6. Краткая история догмата о Пресвятой Троице

    Церковь выстрадала и отстояла Троичный догмат в упорной борьбе с ересями, низводившими Сына Божия или Святого Духа в разряд тварных существ или же лишавшими Их достоинства самостоятельных Ипостасей. Непоколебимость стояния Православной Церкви за этот догмат обусловливалась ее стремлением сохранить для верующих свободным путь ко спасению. Действительно, если Христос — не Бог, то в Нем не было подлинного соединения Божества и человечества, а значит, и теперь наше единение с Богом невозможно. Если Святой Дух — тварь, то невозможно освящение, обожение человека41. Только Сын, единосущный Отцу, мог Своим Воплощением, смертью и воскресением оживотворить и спасти человека, и только Дух, единосущный Отцу и Сыну, может освящать и соединять нас с Богом, — учит святитель Афанасий Великий42.

    Учение о Святой Троице раскрывалось постепенно, в связи с возникавшими ересями. В центре длительных споров о Святой Троице стоял вопрос о Божестве Спасителя. И, хотя накал борьбы за троичный догмат приходится на IV век, уже с I века Церковь была вынуждена отстаивать учение о Божестве Христа, то есть так или иначе бороться за троичный догмат. Христианское благовестие о Воплощении Сына Божия явилось «камнем преткновения и соблазна» для иудеев и эллинов. Иудеи держались узкого монотеизма. Они не допускали существования «рядом» с Богом (Отцом) другой Божественной Личности — Сына. Эллины поклонялись многим богам, и в то же время их учение было дуалистично. По их убеждению, материя и плоть — источник зла. Поэтому они почитали безумием учить о том, что Слово стало плотью (Ин. 1, 14), то есть говорить о вечном соединении во Христе двух различных природ, Божественной и человеческой. По их мнению, презренная человеческая плоть неспособна войти в соединение с неприступным Божеством. Бог не мог в подлинном смысле воплотиться. Материя и плоть — темница, из которой следует освободиться, чтобы достичь совершенства.
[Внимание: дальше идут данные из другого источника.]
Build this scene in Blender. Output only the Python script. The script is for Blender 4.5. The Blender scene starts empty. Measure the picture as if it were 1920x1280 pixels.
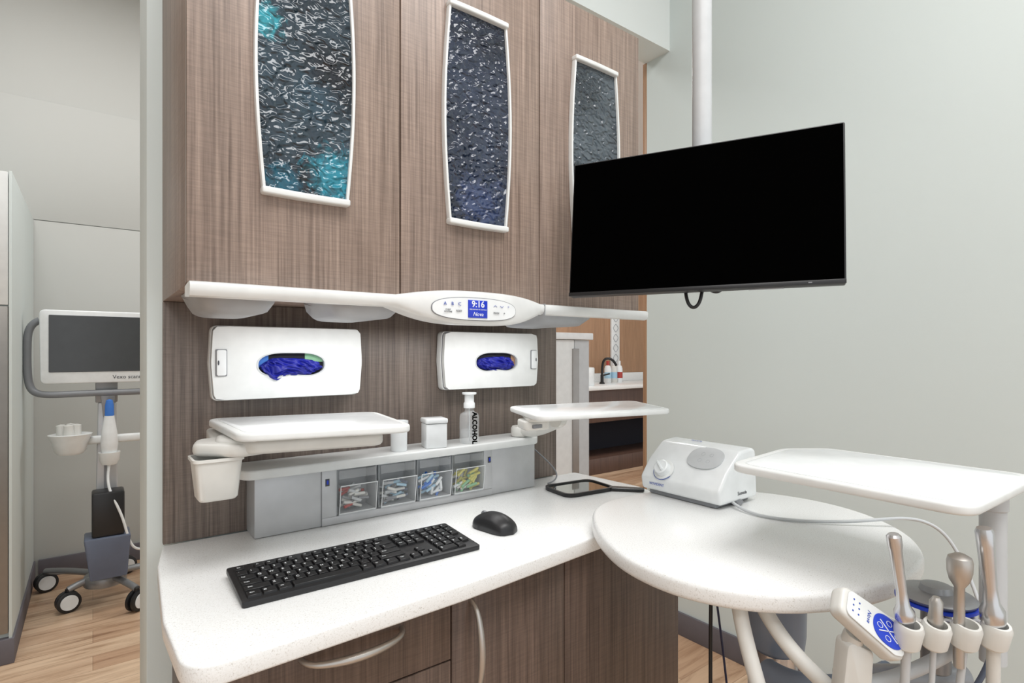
import bpy, bmesh, math, random
from mathutils import Vector, Matrix, Euler
random.seed(7)
D=bpy.data
scn=bpy.context.scene
COL=scn.collection
rad=math.radians

# ------------------------------------------------------------------ materials
def newmat(name):
    m=D.materials.new(name); m.use_nodes=True
    nt=m.node_tree; b=nt.nodes['Principled BSDF']
    return m,nt,b
def srgb(r,g,b):
    f=lambda c:(c/255/12.92) if c/255<=.04045 else ((c/255+.055)/1.055)**2.4
    return (f(r),f(g),f(b),1)
def coords(nt,scale=(1,1,1),rot=(0,0,0)):
    t=nt.nodes.new('ShaderNodeTexCoord'); mp=nt.nodes.new('ShaderNodeMapping')
    mp.inputs['Scale'].default_value=scale; mp.inputs['Rotation'].default_value=rot
    nt.links.new(t.outputs['Object'],mp.inputs['Vector']); return mp.outputs['Vector']
def noise(nt,vec,scale=5,detail=3,rough=.5,dist=0):
    n=nt.nodes.new('ShaderNodeTexNoise'); n.inputs['Scale'].default_value=scale
    n.inputs['Detail'].default_value=detail; n.inputs['Roughness'].default_value=rough; n.inputs['Distortion'].default_value=dist
    nt.links.new(vec,n.inputs['Vector']); return n.outputs['Fac']
def ramp(nt,fac,stops):
    r=nt.nodes.new('ShaderNodeValToRGB')
    while len(r.color_ramp.elements)<len(stops): r.color_ramp.elements.new(.5)
    for e,(p,c) in zip(r.color_ramp.elements,stops): e.position=p; e.color=c
    nt.links.new(fac,r.inputs['Fac']); return r.outputs['Color']
def mixc(nt,fac,a,b,mode='MIX'):
    m=nt.nodes.new('ShaderNodeMix'); m.data_type='RGBA'; m.blend_type=mode
    for i,v in ((0,fac),(6,a),(7,b)):
        if hasattr(v,'is_output') : nt.links.new(v,m.inputs[i])
        else: m.inputs[i].default_value=v
    return m.outputs[2]
def mth(nt,op,a,b):
    m=nt.nodes.new('ShaderNodeMath'); m.operation=op
    for i,v in ((0,a),(1,b)):
        if hasattr(v,'is_output') : nt.links.new(v,m.inputs[i])
        else: m.inputs[i].default_value=v
    return m.outputs[0]
def bump(nt,b,h,strength=.2,dist=.01):
    n=nt.nodes.new('ShaderNodeBump'); n.inputs['Strength'].default_value=strength; n.inputs['Distance'].default_value=dist
    nt.links.new(h,n.inputs['Height']); nt.links.new(n.outputs['Normal'],b.inputs['Normal'])
def plain(name,col,rough=.4,metal=0,var=.04,spec=.5,coat=0):
    m,nt,b=newmat(name)
    v=noise(nt,coords(nt),25,2)
    d=tuple(c*(1-var) for c in col[:3])+(1,)
    l=tuple(min(1,c*(1+var)) for c in col[:3])+(1,)
    nt.links.new(ramp(nt,v,[(.3,d),(.7,l)]),b.inputs['Base Color'])
    b.inputs['Roughness'].default_value=rough; b.inputs['Metallic'].default_value=metal
    b.inputs['Specular IOR Level'].default_value=spec; b.inputs['Coat Weight'].default_value=coat
    return m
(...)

    Если иудеи и эллины просто отвергали Христа как Сына Божия, то в христианском обществе попытки рассудочно объяснить тайну Триединства Бога нередко приводили к заблуждениям иудейского (монотеистического) и эллинистического (политеистического) толка. Одни еретики представляли Троицу только как Единицу, растворяли Лица Троицы в единой Божественной Природе (монархиане). Другие, наоборот, разрушали природное единство Святой Троицы и сводили Ее к трем неравным существам (ариане). Православие же всегда ревностно хранило и исповедало тайну Триединства Божества. Оно всегда сохраняло «равновесие» в своем учении о Святой Троице, при котором Ипостаси не разрушают единство Природы и Природа не поглощает Ипостаси, не довлеет над Ними.

    В истории троичного догмата различают два периода. 1-й период простирается от появления первых ересей до возникновения арианства и характеризуется тем, что в это время Церковь боролась с монархианством и раскрывала преимущественно учение об Ипостасности Лиц Святой Троицы при единстве Божества, 2-й период — время борьбы с арианством и духоборчеством, коща по преимуществу раскрывалось учение о Единосущии Божественных Лиц.